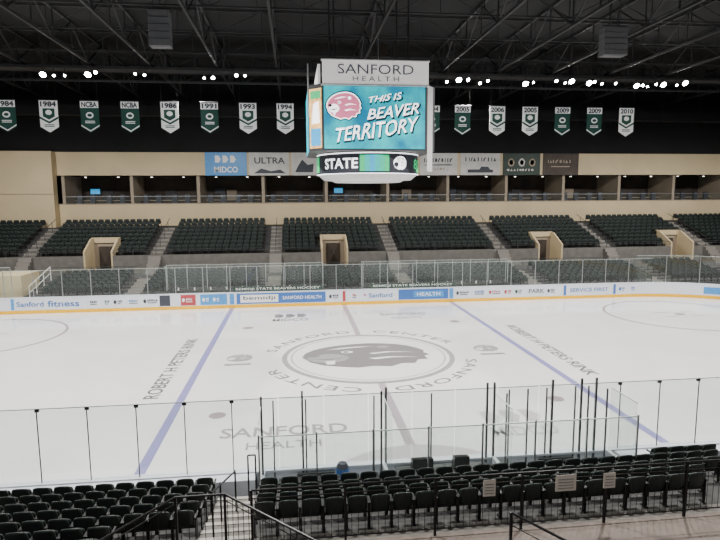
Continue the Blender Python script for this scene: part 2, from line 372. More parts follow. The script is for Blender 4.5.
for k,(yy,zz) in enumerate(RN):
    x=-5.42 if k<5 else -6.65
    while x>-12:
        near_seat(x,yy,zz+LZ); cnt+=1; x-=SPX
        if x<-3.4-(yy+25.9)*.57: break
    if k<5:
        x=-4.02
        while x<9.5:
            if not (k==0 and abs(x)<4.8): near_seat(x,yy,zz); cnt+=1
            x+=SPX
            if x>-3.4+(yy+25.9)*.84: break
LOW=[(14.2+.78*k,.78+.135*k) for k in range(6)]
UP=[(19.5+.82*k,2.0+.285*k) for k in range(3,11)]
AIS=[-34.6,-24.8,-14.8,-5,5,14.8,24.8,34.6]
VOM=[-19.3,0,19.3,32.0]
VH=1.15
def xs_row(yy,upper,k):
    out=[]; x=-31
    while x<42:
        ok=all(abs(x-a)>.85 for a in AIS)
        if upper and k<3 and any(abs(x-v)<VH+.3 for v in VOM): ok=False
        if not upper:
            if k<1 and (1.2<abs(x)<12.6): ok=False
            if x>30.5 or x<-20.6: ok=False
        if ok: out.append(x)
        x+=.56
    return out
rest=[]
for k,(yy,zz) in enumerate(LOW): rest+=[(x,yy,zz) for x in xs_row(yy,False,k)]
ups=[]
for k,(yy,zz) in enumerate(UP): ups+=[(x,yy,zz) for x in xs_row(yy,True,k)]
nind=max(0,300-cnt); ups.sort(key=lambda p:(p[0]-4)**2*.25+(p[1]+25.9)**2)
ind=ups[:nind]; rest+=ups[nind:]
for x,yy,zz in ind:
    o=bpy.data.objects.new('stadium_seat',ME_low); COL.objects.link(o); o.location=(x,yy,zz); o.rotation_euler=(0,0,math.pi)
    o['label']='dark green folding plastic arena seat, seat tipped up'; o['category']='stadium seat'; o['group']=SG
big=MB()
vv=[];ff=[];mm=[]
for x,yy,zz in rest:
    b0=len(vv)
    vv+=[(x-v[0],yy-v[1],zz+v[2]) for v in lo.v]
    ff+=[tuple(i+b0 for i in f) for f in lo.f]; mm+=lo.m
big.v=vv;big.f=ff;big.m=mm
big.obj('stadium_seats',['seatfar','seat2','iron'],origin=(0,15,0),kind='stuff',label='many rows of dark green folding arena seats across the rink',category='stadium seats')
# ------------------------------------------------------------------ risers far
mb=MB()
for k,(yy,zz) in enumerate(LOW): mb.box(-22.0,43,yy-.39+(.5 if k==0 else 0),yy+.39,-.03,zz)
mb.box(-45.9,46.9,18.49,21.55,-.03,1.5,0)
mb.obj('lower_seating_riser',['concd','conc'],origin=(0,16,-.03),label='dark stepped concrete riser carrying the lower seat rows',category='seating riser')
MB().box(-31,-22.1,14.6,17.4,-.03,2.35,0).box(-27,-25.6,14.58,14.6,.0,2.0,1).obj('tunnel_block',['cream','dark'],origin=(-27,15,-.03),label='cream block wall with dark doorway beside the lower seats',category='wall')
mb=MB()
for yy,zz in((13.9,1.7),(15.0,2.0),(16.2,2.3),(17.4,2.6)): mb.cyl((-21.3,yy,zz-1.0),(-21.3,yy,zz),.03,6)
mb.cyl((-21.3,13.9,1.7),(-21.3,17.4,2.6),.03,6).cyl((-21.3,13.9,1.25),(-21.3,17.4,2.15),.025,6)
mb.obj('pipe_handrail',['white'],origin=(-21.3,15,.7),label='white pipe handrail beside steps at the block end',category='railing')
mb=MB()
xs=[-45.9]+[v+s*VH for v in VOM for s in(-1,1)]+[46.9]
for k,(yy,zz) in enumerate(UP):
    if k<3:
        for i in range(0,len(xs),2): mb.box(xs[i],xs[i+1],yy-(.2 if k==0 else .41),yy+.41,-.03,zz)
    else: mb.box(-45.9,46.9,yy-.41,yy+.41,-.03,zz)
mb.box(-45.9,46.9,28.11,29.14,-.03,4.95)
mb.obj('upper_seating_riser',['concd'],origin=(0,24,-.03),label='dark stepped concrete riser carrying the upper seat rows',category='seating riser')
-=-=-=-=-
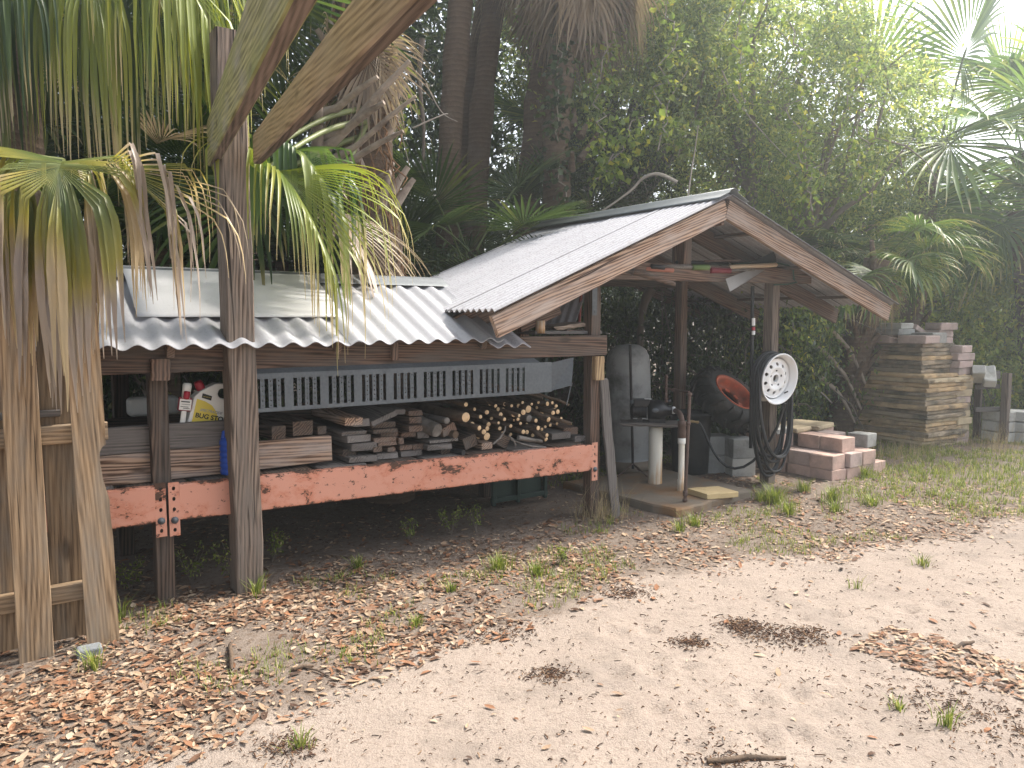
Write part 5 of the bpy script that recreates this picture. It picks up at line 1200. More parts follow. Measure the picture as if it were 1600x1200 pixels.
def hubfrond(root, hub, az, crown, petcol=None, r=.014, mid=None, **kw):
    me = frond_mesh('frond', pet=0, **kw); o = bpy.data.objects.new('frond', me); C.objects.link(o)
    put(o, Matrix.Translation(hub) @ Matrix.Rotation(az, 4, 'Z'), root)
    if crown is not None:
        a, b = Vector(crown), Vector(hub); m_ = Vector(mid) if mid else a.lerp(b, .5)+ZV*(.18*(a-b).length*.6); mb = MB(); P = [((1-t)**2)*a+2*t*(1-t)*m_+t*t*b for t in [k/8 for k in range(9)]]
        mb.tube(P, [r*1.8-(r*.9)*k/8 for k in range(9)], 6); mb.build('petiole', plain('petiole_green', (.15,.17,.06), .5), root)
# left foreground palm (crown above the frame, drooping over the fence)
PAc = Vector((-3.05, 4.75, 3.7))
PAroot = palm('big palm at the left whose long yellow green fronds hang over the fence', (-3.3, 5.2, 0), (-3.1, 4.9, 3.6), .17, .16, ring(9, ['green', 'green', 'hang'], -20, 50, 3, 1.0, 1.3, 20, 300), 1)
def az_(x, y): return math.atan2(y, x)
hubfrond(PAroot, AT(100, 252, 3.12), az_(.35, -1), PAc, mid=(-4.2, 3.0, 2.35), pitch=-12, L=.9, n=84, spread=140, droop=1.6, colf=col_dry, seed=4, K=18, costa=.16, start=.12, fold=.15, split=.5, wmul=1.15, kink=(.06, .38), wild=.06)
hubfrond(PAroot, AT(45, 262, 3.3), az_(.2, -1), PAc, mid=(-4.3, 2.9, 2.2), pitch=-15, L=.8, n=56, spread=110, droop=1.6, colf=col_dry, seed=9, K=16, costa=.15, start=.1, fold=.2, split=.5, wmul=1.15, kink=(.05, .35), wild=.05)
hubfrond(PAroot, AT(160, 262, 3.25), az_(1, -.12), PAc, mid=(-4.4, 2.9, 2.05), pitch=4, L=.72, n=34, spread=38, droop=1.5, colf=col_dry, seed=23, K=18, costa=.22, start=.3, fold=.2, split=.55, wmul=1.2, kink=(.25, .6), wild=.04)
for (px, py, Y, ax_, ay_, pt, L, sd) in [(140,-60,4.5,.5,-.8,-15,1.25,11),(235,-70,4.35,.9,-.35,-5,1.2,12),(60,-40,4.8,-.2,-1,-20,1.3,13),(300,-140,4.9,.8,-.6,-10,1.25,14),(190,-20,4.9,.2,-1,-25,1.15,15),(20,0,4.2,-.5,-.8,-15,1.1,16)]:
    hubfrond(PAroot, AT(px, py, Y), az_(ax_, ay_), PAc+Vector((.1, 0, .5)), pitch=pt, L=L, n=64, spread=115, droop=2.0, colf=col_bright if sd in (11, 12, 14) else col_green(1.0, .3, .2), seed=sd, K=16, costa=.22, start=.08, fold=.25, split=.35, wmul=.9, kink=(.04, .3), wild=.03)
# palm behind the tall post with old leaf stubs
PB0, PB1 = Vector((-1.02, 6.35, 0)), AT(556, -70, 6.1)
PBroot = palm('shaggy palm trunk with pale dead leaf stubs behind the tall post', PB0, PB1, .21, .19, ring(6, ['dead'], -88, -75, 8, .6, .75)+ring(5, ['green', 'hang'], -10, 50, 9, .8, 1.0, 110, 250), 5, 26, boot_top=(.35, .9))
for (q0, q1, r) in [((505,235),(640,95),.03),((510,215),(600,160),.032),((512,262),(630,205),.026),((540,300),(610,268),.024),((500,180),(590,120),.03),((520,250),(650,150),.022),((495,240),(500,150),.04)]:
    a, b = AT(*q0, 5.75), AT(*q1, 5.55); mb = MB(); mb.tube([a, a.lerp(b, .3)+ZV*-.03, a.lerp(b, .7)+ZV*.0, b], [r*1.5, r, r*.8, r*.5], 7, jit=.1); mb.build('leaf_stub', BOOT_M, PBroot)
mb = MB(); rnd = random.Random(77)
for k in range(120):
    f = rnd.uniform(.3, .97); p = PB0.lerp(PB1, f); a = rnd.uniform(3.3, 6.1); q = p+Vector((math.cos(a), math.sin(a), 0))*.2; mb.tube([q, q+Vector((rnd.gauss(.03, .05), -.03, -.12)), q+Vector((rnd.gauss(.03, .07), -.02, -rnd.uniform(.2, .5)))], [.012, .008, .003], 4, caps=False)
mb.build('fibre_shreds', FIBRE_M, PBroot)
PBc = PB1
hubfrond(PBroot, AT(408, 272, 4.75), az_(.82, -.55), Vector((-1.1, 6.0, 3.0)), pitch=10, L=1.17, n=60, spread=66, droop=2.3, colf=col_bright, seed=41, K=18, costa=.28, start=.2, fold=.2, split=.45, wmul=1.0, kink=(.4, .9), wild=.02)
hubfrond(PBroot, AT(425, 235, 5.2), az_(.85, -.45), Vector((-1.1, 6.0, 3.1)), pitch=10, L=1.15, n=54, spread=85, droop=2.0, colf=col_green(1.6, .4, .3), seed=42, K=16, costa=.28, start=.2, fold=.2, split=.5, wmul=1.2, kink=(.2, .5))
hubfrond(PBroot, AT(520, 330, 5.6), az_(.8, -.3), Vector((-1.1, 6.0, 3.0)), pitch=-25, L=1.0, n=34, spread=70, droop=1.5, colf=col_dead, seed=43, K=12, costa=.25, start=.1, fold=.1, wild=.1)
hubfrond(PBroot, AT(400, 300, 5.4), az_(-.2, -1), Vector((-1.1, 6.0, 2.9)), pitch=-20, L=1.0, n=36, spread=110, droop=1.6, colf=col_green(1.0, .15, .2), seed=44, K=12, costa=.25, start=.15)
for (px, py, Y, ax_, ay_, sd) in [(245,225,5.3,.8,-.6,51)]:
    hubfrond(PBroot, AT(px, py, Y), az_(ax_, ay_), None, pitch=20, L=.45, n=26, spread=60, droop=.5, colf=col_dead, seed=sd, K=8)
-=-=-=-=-
__What is being asked__
Write the lines again exactly, beginning at the line that has "vv=[];ff=[];mm=[]" and stopping after the line that has "upper seat rows',category='seating riser')"; include no other lines.

__Correct output__
vv=[];ff=[];mm=[]
for x,yy,zz in rest:
    b0=len(vv)
    vv+=[(x-v[0],yy-v[1],zz+v[2]) for v in lo.v]
    ff+=[tuple(i+b0 for i in f) for f in lo.f]; mm+=lo.m
big.v=vv;big.f=ff;big.m=mm
big.obj('stadium_seats',['seatfar','seat2','iron'],origin=(0,15,0),kind='stuff',label='many rows of dark green folding arena seats across the rink',category='stadium seats')
# ------------------------------------------------------------------ risers far
mb=MB()
for k,(yy,zz) in enumerate(LOW): mb.box(-22.0,43,yy-.39+(.5 if k==0 else 0),yy+.39,-.03,zz)
mb.box(-45.9,46.9,18.49,21.55,-.03,1.5,0)
mb.obj('lower_seating_riser',['concd','conc'],origin=(0,16,-.03),label='dark stepped concrete riser carrying the lower seat rows',category='seating riser')
MB().box(-31,-22.1,14.6,17.4,-.03,2.35,0).box(-27,-25.6,14.58,14.6,.0,2.0,1).obj('tunnel_block',['cream','dark'],origin=(-27,15,-.03),label='cream block wall with dark doorway beside the lower seats',category='wall')
mb=MB()
for yy,zz in((13.9,1.7),(15.0,2.0),(16.2,2.3),(17.4,2.6)): mb.cyl((-21.3,yy,zz-1.0),(-21.3,yy,zz),.03,6)
mb.cyl((-21.3,13.9,1.7),(-21.3,17.4,2.6),.03,6).cyl((-21.3,13.9,1.25),(-21.3,17.4,2.15),.025,6)
mb.obj('pipe_handrail',['white'],origin=(-21.3,15,.7),label='white pipe handrail beside steps at the block end',category='railing')
mb=MB()
xs=[-45.9]+[v+s*VH for v in VOM for s in(-1,1)]+[46.9]
for k,(yy,zz) in enumerate(UP):
    if k<3:
        for i in range(0,len(xs),2): mb.box(xs[i],xs[i+1],yy-(.2 if k==0 else .41),yy+.41,-.03,zz)
    else: mb.box(-45.9,46.9,yy-.41,yy+.41,-.03,zz)
mb.box(-45.9,46.9,28.11,29.14,-.03,4.95)
mb.obj('upper_seating_riser',['concd'],origin=(0,24,-.03),label='dark stepped concrete riser carrying the upper seat rows',category='seating riser')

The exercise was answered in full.